═════ Supplied entries ═════

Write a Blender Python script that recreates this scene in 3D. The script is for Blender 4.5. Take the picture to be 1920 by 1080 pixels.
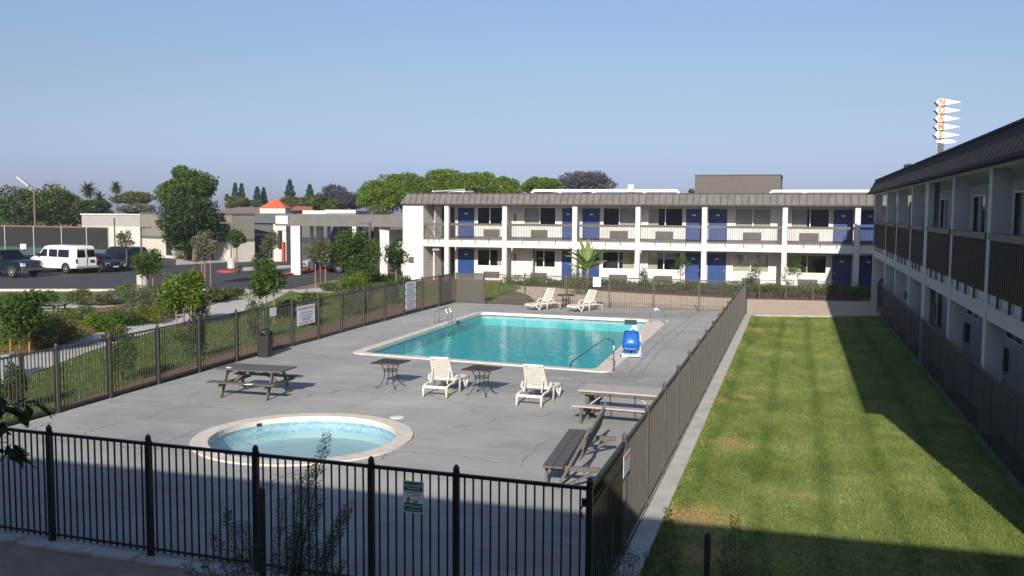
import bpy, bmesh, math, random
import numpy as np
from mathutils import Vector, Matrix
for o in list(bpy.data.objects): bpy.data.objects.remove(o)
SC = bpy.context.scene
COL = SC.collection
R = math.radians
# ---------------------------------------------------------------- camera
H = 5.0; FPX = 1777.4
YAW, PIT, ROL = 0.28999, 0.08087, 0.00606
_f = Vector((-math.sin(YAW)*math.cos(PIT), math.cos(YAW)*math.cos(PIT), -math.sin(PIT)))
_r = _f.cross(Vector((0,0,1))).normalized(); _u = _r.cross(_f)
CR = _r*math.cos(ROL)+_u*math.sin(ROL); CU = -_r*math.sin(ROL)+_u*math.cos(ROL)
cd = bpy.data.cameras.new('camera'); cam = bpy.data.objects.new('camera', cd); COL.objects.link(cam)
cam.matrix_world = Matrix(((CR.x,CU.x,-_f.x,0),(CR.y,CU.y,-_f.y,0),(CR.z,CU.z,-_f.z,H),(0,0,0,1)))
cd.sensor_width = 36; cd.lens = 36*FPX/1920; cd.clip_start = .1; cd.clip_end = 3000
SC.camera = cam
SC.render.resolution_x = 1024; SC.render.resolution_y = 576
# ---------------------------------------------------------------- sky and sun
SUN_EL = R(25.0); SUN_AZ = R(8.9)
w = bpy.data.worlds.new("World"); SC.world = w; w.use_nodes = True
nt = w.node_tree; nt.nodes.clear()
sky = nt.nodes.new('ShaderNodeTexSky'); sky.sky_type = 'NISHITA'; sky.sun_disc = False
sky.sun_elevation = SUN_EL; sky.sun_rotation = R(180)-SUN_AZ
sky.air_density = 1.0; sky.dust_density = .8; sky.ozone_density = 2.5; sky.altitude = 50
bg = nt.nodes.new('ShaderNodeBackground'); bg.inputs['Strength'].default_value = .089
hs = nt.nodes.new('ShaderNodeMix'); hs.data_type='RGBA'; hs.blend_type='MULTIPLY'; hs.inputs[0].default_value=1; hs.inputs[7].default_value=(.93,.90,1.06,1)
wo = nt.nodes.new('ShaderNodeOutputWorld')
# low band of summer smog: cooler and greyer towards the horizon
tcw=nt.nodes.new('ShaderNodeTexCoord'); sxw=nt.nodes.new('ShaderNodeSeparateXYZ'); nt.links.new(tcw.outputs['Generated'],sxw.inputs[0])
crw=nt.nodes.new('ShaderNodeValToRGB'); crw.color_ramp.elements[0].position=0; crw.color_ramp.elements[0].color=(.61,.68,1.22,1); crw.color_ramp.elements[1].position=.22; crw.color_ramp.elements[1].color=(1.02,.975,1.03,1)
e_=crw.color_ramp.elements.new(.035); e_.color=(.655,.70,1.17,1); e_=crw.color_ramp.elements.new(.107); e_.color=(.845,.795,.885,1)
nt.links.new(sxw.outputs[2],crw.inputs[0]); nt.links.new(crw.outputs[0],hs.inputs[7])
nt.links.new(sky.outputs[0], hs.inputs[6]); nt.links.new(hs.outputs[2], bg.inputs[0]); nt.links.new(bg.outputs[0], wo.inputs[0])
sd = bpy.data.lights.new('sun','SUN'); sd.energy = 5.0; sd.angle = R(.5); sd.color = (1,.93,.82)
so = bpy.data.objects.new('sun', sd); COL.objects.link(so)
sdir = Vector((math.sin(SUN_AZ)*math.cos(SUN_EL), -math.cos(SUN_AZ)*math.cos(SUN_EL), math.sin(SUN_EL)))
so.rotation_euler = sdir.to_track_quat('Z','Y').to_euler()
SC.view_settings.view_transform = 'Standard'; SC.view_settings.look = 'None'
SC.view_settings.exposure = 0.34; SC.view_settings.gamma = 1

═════
═════ Supplied entries ═════

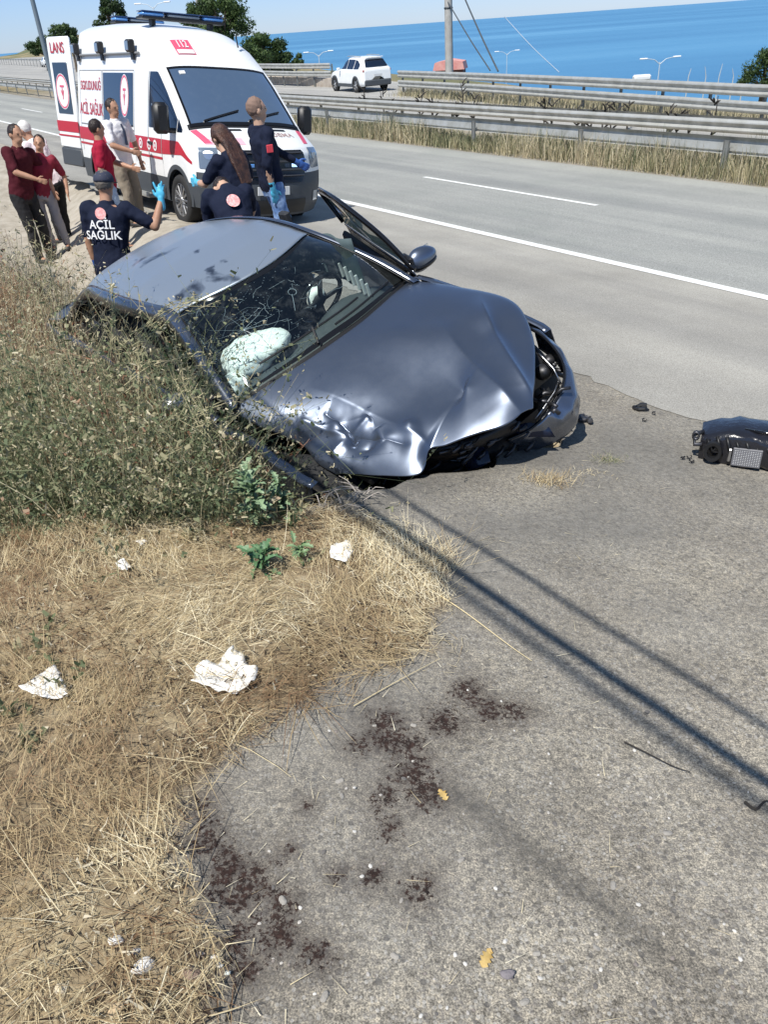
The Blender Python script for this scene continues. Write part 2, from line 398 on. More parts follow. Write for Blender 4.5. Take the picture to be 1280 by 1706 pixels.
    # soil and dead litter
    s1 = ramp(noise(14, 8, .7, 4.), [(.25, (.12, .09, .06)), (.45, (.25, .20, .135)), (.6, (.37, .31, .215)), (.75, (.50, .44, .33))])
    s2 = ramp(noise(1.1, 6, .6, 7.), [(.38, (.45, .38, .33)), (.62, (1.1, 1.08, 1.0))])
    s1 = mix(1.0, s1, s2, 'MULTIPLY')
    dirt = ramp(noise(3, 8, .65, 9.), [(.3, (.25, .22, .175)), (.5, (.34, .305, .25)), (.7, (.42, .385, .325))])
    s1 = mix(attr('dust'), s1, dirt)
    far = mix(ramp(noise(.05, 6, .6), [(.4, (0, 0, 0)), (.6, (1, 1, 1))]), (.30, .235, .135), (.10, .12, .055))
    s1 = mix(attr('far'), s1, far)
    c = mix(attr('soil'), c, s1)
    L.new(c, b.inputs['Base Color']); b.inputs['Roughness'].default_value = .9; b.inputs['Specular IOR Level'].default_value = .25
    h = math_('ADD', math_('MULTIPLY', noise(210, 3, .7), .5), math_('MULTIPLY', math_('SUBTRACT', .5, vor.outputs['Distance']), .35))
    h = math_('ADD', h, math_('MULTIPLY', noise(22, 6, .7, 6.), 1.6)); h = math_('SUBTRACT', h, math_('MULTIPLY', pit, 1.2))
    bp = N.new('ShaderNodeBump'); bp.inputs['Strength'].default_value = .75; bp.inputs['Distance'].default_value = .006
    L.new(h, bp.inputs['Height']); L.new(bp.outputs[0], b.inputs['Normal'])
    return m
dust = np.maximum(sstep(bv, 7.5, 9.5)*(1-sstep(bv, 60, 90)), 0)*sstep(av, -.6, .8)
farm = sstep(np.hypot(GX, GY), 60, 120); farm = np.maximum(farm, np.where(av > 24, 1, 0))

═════

What to produce
Filter the records above for "pixels" and copy every matching line.

The output
Write a Blender Python script that recreates this scene in 3D. The script is for Blender 4.5. Take the picture to be 1920 by 1080 pixels.
The Blender Python script for this scene continues. Write part 2, from line 398 on. More parts follow. Write for Blender 4.5. Take the picture to be 1280 by 1706 pixels.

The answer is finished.